>> Start
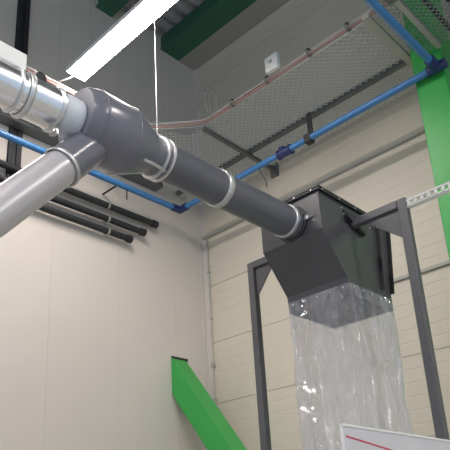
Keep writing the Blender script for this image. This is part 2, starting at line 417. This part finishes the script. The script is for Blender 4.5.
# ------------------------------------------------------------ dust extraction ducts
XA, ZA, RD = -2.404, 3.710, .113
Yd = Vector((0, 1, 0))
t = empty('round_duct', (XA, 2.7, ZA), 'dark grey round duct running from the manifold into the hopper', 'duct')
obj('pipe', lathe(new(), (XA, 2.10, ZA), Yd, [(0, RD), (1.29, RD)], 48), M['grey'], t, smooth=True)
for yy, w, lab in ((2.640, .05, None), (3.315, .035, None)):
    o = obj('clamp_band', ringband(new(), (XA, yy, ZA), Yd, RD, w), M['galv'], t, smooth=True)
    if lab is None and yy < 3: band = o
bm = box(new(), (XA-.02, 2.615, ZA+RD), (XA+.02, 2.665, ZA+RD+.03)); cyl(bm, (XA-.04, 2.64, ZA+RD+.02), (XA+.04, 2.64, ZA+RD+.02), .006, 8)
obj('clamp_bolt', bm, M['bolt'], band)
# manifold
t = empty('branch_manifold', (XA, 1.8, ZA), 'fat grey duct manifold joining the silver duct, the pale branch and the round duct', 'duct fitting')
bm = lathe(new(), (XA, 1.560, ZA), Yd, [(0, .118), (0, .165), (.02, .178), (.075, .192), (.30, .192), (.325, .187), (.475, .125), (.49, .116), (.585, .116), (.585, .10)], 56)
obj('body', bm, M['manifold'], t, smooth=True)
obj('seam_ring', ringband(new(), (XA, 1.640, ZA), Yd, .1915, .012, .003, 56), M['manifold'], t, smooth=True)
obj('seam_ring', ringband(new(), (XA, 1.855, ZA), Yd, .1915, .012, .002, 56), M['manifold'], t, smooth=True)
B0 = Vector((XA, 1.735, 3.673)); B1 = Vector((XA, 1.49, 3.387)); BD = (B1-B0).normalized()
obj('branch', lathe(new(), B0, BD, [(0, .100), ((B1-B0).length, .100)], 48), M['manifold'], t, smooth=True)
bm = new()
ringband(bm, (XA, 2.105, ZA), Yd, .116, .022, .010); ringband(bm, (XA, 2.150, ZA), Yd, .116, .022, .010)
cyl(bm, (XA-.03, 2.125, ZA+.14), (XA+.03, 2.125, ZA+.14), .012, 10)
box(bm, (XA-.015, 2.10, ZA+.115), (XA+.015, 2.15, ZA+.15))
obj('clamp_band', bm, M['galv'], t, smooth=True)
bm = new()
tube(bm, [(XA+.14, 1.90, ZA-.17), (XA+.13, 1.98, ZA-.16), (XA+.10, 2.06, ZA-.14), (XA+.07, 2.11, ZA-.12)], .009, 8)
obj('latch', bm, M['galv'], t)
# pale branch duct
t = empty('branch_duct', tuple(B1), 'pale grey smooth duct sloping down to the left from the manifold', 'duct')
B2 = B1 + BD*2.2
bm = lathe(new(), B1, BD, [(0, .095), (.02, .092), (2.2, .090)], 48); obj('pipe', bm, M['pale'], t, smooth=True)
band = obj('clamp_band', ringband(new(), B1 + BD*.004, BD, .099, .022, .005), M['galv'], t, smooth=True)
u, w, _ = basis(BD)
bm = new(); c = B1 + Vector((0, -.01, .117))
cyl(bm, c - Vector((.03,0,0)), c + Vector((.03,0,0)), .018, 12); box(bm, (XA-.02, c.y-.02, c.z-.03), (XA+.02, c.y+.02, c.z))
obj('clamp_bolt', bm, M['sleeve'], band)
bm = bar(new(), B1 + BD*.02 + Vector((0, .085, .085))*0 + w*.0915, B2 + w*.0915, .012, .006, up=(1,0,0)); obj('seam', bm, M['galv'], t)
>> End
> **DO THIS**: Set down the material exactly, every line of it, except for the pictures.

> **SOLUTION FOR THIS EXERCISE**:
Keep writing the Blender script for this image. This is part 2, starting at line 417. This part finishes the script. The script is for Blender 4.5.
# ------------------------------------------------------------ dust extraction ducts
XA, ZA, RD = -2.404, 3.710, .113
Yd = Vector((0, 1, 0))
t = empty('round_duct', (XA, 2.7, ZA), 'dark grey round duct running from the manifold into the hopper', 'duct')
obj('pipe', lathe(new(), (XA, 2.10, ZA), Yd, [(0, RD), (1.29, RD)], 48), M['grey'], t, smooth=True)
for yy, w, lab in ((2.640, .05, None), (3.315, .035, None)):
    o = obj('clamp_band', ringband(new(), (XA, yy, ZA), Yd, RD, w), M['galv'], t, smooth=True)
    if lab is None and yy < 3: band = o
bm = box(new(), (XA-.02, 2.615, ZA+RD), (XA+.02, 2.665, ZA+RD+.03)); cyl(bm, (XA-.04, 2.64, ZA+RD+.02), (XA+.04, 2.64, ZA+RD+.02), .006, 8)
obj('clamp_bolt', bm, M['bolt'], band)
# manifold
t = empty('branch_manifold', (XA, 1.8, ZA), 'fat grey duct manifold joining the silver duct, the pale branch and the round duct', 'duct fitting')
bm = lathe(new(), (XA, 1.560, ZA), Yd, [(0, .118), (0, .165), (.02, .178), (.075, .192), (.30, .192), (.325, .187), (.475, .125), (.49, .116), (.585, .116), (.585, .10)], 56)
obj('body', bm, M['manifold'], t, smooth=True)
obj('seam_ring', ringband(new(), (XA, 1.640, ZA), Yd, .1915, .012, .003, 56), M['manifold'], t, smooth=True)
obj('seam_ring', ringband(new(), (XA, 1.855, ZA), Yd, .1915, .012, .002, 56), M['manifold'], t, smooth=True)
B0 = Vector((XA, 1.735, 3.673)); B1 = Vector((XA, 1.49, 3.387)); BD = (B1-B0).normalized()
obj('branch', lathe(new(), B0, BD, [(0, .100), ((B1-B0).length, .100)], 48), M['manifold'], t, smooth=True)
bm = new()
ringband(bm, (XA, 2.105, ZA), Yd, .116, .022, .010); ringband(bm, (XA, 2.150, ZA), Yd, .116, .022, .010)
cyl(bm, (XA-.03, 2.125, ZA+.14), (XA+.03, 2.125, ZA+.14), .012, 10)
box(bm, (XA-.015, 2.10, ZA+.115), (XA+.015, 2.15, ZA+.15))
obj('clamp_band', bm, M['galv'], t, smooth=True)
bm = new()
tube(bm, [(XA+.14, 1.90, ZA-.17), (XA+.13, 1.98, ZA-.16), (XA+.10, 2.06, ZA-.14), (XA+.07, 2.11, ZA-.12)], .009, 8)
obj('latch', bm, M['galv'], t)
# pale branch duct
t = empty('branch_duct', tuple(B1), 'pale grey smooth duct sloping down to the left from the manifold', 'duct')
B2 = B1 + BD*2.2
bm = lathe(new(), B1, BD, [(0, .095), (.02, .092), (2.2, .090)], 48); obj('pipe', bm, M['pale'], t, smooth=True)
band = obj('clamp_band', ringband(new(), B1 + BD*.004, BD, .099, .022, .005), M['galv'], t, smooth=True)
u, w, _ = basis(BD)
bm = new(); c = B1 + Vector((0, -.01, .117))
cyl(bm, c - Vector((.03,0,0)), c + Vector((.03,0,0)), .018, 12); box(bm, (XA-.02, c.y-.02, c.z-.03), (XA+.02, c.y+.02, c.z))
obj('clamp_bolt', bm, M['sleeve'], band)
bm = bar(new(), B1 + BD*.02 + Vector((0, .085, .085))*0 + w*.0915, B2 + w*.0915, .012, .006, up=(1,0,0)); obj('seam', bm, M['galv'], t)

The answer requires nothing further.